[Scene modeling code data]
────────
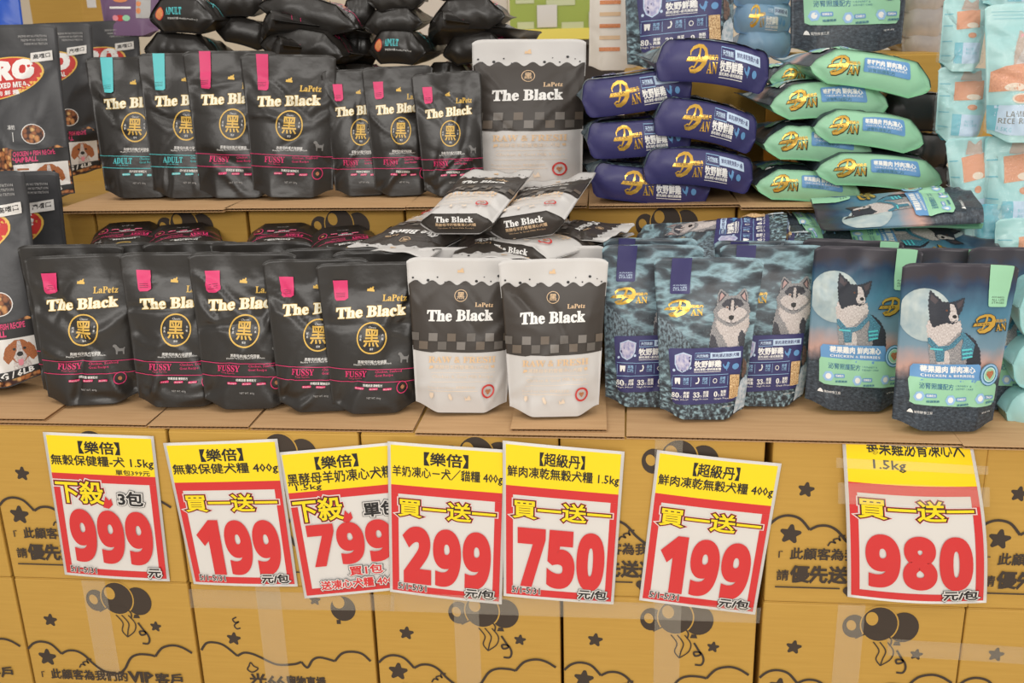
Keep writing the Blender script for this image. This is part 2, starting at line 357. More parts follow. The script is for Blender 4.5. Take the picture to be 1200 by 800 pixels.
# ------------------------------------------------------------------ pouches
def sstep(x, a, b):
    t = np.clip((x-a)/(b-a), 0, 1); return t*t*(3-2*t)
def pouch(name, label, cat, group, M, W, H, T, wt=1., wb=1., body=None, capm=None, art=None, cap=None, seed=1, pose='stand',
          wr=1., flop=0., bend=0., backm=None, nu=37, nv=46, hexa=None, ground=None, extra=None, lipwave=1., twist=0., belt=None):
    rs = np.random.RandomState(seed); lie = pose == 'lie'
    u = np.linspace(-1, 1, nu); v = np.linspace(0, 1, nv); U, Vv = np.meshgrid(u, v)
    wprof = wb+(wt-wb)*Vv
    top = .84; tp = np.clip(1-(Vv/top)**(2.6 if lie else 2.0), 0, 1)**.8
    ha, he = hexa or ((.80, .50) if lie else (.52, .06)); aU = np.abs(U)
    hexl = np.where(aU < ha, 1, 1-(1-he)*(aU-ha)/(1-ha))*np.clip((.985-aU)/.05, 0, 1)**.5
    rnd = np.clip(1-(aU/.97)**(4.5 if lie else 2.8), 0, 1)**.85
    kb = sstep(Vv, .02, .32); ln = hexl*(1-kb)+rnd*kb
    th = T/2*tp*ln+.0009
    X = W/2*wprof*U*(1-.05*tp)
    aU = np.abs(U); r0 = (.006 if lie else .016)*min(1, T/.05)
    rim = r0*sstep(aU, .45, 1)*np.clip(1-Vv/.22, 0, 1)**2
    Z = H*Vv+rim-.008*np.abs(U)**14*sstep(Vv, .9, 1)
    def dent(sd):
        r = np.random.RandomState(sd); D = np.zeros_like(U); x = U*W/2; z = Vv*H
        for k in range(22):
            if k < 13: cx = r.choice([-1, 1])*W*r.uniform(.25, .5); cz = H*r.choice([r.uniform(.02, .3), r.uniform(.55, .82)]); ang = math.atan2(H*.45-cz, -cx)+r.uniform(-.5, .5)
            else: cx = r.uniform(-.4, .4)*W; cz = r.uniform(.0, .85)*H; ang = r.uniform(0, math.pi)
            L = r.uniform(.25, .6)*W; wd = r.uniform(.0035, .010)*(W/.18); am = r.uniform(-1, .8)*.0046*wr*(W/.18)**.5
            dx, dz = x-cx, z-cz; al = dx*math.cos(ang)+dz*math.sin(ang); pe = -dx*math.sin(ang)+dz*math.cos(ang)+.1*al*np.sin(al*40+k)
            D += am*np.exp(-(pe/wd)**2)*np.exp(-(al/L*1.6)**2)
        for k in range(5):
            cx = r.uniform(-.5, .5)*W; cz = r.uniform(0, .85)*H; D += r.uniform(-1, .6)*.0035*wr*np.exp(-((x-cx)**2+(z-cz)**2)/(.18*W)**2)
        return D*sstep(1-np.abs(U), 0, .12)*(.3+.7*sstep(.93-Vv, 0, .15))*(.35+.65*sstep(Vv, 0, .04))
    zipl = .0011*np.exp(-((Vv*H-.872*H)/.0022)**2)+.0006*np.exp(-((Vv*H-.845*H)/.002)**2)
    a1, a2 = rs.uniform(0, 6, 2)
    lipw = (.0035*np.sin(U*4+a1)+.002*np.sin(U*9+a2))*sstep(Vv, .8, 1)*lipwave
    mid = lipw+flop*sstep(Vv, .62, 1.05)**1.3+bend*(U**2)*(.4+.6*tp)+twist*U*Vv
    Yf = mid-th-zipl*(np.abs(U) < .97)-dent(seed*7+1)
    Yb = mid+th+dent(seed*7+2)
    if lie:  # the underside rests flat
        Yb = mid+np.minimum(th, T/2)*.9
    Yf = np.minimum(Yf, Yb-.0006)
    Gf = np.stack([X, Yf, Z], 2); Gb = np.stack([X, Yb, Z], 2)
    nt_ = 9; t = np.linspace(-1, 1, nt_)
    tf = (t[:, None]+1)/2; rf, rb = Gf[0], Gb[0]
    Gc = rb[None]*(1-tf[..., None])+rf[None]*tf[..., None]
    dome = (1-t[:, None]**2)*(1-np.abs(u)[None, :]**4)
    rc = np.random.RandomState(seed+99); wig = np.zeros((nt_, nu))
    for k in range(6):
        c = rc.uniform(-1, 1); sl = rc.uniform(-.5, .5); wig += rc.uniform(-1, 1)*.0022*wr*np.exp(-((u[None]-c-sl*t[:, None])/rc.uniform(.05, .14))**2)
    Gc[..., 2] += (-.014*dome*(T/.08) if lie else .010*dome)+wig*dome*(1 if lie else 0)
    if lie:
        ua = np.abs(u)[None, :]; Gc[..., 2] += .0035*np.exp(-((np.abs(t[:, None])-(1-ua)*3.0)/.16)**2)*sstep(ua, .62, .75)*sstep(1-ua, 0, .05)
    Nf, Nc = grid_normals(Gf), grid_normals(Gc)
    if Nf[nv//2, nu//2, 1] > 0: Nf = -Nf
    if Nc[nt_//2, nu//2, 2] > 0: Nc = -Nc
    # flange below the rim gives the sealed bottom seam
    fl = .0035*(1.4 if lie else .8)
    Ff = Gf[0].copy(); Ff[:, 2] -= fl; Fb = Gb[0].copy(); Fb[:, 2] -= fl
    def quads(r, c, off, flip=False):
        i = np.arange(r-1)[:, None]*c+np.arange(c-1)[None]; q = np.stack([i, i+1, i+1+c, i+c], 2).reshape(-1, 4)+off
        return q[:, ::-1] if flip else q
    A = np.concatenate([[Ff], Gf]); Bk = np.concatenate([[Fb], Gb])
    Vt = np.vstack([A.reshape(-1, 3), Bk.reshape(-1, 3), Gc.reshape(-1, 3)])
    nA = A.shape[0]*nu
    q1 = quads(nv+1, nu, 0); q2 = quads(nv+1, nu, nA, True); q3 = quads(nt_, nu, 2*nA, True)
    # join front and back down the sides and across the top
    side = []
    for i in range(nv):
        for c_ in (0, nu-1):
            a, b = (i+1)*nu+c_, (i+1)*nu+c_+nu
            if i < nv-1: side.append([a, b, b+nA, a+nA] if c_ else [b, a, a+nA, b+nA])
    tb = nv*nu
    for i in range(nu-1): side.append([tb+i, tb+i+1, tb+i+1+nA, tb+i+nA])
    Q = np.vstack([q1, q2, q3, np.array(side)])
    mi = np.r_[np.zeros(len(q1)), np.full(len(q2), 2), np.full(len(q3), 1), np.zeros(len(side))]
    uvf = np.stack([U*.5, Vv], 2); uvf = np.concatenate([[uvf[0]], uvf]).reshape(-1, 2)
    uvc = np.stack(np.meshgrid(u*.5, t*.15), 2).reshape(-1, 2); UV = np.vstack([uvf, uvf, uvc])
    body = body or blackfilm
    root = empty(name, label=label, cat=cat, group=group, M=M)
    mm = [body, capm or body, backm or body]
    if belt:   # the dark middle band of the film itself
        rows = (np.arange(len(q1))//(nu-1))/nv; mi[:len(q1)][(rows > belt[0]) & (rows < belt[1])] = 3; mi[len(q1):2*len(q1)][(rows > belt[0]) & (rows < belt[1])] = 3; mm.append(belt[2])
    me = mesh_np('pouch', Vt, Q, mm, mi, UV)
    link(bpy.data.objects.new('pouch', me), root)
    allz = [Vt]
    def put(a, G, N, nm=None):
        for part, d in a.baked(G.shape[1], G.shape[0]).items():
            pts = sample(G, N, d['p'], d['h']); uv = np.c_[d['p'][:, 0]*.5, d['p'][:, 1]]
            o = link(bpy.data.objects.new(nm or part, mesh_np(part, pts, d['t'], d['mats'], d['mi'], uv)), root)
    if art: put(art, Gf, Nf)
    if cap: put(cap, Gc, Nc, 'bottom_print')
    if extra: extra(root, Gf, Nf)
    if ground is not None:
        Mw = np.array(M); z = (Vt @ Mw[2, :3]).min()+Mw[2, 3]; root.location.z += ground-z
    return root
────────
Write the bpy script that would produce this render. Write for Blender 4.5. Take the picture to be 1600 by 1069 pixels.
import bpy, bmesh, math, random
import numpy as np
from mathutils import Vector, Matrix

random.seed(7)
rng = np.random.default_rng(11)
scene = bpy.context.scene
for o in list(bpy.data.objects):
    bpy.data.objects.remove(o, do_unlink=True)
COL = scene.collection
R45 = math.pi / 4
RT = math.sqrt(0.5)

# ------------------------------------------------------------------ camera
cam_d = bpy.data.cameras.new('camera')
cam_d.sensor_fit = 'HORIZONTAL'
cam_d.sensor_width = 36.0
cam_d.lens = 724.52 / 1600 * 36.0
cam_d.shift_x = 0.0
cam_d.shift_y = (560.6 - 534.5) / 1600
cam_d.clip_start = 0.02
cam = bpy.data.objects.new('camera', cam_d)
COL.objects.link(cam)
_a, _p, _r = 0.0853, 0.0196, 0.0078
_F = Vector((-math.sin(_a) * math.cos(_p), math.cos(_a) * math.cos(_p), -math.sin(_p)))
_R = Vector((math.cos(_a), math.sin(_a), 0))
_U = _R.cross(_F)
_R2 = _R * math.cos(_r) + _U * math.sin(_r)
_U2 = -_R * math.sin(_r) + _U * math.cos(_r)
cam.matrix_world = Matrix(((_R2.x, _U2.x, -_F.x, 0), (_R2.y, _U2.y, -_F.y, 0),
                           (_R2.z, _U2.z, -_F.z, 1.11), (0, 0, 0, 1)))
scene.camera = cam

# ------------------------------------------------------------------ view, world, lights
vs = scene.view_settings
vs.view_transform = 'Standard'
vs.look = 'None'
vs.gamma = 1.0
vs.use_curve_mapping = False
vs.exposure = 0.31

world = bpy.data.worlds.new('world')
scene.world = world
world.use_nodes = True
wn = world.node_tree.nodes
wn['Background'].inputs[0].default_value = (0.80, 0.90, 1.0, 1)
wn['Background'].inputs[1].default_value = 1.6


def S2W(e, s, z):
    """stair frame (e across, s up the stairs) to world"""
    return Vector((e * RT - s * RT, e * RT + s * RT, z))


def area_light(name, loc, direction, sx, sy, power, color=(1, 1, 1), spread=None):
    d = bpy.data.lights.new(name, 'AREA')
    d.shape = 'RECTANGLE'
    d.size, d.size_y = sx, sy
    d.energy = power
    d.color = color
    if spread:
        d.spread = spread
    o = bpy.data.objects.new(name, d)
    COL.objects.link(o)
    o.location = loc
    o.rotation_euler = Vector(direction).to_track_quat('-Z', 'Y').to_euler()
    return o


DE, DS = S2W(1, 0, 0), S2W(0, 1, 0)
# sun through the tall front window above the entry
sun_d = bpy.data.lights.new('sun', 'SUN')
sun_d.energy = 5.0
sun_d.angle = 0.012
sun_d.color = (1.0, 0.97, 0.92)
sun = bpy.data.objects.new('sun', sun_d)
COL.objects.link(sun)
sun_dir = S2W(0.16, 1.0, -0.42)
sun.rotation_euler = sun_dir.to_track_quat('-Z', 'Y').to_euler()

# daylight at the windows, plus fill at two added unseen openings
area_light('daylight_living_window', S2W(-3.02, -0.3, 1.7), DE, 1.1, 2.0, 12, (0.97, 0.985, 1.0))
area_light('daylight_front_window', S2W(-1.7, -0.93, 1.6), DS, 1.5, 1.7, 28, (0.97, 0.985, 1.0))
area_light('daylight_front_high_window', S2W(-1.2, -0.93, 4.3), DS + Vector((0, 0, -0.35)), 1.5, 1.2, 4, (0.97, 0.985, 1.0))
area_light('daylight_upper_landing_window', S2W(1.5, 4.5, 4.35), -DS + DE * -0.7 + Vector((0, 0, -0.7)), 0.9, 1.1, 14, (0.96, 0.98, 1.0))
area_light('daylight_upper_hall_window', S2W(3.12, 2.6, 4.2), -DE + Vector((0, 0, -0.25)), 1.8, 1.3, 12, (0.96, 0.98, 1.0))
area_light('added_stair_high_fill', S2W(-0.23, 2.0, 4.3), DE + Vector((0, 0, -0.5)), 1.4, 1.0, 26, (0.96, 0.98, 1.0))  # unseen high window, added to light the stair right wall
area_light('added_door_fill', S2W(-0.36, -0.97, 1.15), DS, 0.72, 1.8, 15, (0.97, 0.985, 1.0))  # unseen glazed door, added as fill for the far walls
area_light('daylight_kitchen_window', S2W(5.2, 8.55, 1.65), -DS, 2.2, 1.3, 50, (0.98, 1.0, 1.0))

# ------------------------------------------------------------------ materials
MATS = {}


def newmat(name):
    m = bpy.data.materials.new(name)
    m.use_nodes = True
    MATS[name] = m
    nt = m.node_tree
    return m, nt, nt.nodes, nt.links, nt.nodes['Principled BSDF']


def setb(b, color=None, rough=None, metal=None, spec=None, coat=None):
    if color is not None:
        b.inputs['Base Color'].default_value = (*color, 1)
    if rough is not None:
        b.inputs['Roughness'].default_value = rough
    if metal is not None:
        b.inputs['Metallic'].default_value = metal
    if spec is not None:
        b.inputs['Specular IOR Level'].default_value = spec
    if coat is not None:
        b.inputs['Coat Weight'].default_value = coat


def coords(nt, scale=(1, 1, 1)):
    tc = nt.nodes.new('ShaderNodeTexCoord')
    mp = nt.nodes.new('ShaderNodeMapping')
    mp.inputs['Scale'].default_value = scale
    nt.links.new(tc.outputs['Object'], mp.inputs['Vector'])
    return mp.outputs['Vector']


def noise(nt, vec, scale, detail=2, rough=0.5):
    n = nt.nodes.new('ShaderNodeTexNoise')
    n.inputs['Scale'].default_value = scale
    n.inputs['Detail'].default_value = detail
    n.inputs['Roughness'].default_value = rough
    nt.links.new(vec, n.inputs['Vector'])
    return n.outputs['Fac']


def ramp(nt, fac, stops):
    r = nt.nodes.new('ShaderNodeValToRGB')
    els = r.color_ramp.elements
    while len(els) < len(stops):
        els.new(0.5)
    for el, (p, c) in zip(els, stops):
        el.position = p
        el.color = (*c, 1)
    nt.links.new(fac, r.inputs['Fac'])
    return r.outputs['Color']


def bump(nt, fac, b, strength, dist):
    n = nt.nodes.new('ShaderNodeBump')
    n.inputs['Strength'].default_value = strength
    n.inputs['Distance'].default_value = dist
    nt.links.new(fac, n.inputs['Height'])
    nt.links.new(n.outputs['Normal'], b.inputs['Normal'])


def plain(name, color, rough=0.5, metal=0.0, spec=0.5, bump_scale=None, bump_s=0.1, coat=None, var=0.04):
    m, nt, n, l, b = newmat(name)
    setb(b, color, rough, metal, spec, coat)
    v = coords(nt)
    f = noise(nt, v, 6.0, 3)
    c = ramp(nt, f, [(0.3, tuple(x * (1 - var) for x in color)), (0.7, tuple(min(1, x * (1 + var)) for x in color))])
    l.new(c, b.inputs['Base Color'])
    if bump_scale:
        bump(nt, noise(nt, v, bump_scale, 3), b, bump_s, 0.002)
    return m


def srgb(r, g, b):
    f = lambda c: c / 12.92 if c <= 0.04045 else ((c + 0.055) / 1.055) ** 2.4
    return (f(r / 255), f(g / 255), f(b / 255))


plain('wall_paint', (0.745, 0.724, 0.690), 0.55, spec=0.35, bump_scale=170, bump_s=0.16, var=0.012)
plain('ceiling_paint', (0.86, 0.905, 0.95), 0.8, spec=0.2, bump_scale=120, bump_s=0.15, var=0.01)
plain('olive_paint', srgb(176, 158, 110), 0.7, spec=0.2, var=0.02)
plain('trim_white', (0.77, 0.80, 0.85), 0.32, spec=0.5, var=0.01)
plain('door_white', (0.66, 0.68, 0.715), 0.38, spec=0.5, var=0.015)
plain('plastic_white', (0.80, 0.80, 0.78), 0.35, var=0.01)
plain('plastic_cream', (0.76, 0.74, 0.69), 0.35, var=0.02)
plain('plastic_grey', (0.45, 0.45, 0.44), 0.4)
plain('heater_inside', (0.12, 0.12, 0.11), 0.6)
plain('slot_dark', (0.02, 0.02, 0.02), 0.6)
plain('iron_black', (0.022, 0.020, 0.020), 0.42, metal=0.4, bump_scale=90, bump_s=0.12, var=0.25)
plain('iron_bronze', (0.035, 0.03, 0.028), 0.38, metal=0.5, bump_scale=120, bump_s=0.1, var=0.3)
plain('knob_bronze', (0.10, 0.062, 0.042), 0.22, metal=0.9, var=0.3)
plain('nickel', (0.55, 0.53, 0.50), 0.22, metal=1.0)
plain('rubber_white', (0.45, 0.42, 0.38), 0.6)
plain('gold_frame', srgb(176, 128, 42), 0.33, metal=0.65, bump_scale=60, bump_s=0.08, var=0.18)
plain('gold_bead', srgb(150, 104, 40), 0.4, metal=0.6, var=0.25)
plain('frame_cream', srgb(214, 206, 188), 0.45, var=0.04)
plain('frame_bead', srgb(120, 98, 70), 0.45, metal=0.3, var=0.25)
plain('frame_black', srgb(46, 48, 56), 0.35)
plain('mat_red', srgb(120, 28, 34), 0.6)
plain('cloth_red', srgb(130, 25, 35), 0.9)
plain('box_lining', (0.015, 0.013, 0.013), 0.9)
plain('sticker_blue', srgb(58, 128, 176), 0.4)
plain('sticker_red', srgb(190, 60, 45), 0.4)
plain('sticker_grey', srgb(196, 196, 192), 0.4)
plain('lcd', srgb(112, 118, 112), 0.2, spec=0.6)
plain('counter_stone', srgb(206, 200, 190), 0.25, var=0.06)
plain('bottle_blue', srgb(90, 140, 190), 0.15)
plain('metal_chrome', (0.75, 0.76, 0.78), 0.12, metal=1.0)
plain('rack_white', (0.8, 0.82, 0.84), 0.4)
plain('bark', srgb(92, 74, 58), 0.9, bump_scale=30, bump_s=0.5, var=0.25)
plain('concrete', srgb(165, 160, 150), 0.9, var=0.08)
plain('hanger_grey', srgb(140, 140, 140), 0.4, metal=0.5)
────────
→ WHAT TO PRODUCE: The lines to return run from the one containing "Write the bpy" down to the one containing "RT = math.sqrt(0.5)"; give them exactly, both included, and no others.

→ RESULT OF THE EXERCISE:
Write the bpy script that would produce this render. Write for Blender 4.5. Take the picture to be 1600 by 1069 pixels.
import bpy, bmesh, math, random
import numpy as np
from mathutils import Vector, Matrix

random.seed(7)
rng = np.random.default_rng(11)
scene = bpy.context.scene
for o in list(bpy.data.objects):
    bpy.data.objects.remove(o, do_unlink=True)
COL = scene.collection
R45 = math.pi / 4
RT = math.sqrt(0.5)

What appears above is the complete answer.